In fact, the report concludes that Comey's decisions during the Clinton email investigation,"while questionable, came from his professional judgment and were not the result of any malign intent."    The report further said that Comey's decision not to recommend prosecution of Clinton was the result of the evidence and his understanding of the proof required to pursue prosecution under the relevant statutes."

The criticism of Comey has largely come as the result of the way he handled the public statements about the closing -- and then the reopening -- of the case shortly before the election;   not about the conduct of the investigation itself.

In a New York Times article, reporter Peter Baker sums up this aspect of the report:  "To the extent that the F.B.I. and its director at the time, James B. Comey, did anything wrong in 2016 . . .  it was to the disadvantage of Mr.

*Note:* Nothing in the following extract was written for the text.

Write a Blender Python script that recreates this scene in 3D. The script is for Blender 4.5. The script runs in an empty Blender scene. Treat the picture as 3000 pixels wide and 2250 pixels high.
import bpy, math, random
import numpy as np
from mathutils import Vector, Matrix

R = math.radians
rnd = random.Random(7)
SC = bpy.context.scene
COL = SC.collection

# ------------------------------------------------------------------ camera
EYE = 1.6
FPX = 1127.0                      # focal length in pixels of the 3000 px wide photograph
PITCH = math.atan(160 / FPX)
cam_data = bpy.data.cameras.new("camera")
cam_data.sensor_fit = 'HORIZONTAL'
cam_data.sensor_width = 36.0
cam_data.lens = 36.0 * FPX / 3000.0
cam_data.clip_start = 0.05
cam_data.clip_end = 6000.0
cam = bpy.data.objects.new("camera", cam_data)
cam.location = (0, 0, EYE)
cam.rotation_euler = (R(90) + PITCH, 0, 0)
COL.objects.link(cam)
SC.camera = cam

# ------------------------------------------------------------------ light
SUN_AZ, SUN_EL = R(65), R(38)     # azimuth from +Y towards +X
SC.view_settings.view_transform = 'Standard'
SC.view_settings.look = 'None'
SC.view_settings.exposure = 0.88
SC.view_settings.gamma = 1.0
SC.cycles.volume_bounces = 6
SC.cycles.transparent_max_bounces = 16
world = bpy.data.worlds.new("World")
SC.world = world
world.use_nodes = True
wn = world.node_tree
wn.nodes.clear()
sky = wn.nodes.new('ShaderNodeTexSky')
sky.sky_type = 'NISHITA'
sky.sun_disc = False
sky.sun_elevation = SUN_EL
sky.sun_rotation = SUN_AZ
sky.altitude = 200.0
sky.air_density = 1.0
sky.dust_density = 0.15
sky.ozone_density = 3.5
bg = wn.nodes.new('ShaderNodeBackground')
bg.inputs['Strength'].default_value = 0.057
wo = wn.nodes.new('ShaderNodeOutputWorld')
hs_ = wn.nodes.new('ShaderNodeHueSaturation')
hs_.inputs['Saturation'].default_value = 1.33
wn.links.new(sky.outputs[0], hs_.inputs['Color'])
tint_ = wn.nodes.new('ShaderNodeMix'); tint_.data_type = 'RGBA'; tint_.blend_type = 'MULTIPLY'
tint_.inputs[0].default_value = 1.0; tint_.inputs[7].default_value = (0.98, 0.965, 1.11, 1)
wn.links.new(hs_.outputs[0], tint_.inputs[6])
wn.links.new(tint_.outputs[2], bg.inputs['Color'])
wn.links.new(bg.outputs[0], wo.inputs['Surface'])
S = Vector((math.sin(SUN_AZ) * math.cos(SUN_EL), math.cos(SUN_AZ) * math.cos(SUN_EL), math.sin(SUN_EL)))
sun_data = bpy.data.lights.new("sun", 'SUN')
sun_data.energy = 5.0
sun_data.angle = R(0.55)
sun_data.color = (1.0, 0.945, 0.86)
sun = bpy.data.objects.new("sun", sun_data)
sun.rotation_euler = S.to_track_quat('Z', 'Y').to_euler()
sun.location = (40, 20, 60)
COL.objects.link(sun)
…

Trump's opponent, Hillary Clinton."

Of course, what's really at play here with Trump is that he is trying to use this to his advantage politically.   Whether he is factually correct is of no concern to him.   It's the public image and message that is all-important -- specifically, the message to his base voters.   The fact that a majority of Americans now see him as a chronic liar does not seem to bother him at all.  It's all just a-historical, transactional tactics to gain your aim of the moment.

In fact, he made an astonishing admission just a couple of days ago.   When confronted with one of his lies by a reporter, his defense was that, well, it wasn't like it was sworn testimony.   In other words, the president is admitting that we shouldn't necessarily take what he says as the truth.   Many legal observers differ with that.   When the president of the United States says something to the public, in public, we should be able to assume he's not lying -- unless it's to conceal some matter of national security.

Stop just a minute though.   Contemplate what it means to have a president about whom one would need to write this blog post.   And that's true of almost every day and every issue.

Our allies -- and our adversaries -- know this too.   We can be sure that the adversaries will take advantage of it.